Much of the original Pelican
townsite was railroad land, part of the one hundred million acres granted to
encourage transcontinental transportation--in this case an extravagant
right-of-way including every other section in a band five miles wide from Duluth
to the Pacific. The strategy was simple and effective. The railroad
would sell excess land to impoverished immigrant farmers, use the money to buy
rails. The farmers would initially cut logs for railroad ties, then--once
land was cleared and track was laid--the railroad would make money hauling their
wheat, oats, and corn.

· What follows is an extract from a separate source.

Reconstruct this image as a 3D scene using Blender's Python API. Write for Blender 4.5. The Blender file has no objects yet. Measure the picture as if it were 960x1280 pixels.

Incidentally, the dependence on wood as a medium of
exchange persisted as late as 1908, when parishioners of Maplewood Lutheran
Church were instructed to annually deliver a cord of green popple to the Great
Northern rail yard in Erhard in lieu of putting non-existent money in the
collection plate!
Pelican's boom continued into
1884, when three quarters of a million dollars were spent on commercial
expansion, a considerable sum in days when only $2,500 would stock a general
store. Population increased accordingly, tripling from just over 600 into
nearly 1800 in just ten years.
Agricultural prices soared during
World War I, when American grain fed Europeans too busy killing each other to
farm. But the Armistice brought a surplus. Depressed prices would not
fully recover for another twenty years. The 1920's were years of falling
away, the Great Abandoning, as tens of thousands of Minnesotans gave up
homesteads hard won by their parents and grandparents and fled to jobs in urban
centers. Throughout the northern half of the state nearly four million
marginal acres went back to counties for nonpayment of property tax--in those
days as little as a dime an acre. In Otter Tail and Wilkin counties, some
failing farmers sold to prosperous neighbors. Others faced foreclosure.
In either case, farms got bigger, farmers fewer.
The bigger farms--fewer farmers
syndrome wrecked havoc on the local economy. And it continues, as evident
by vacant lots in Pelican's prime commercial area--and by the impossibility to
buy even so much as a plow bolt or a cultivator shoe locally.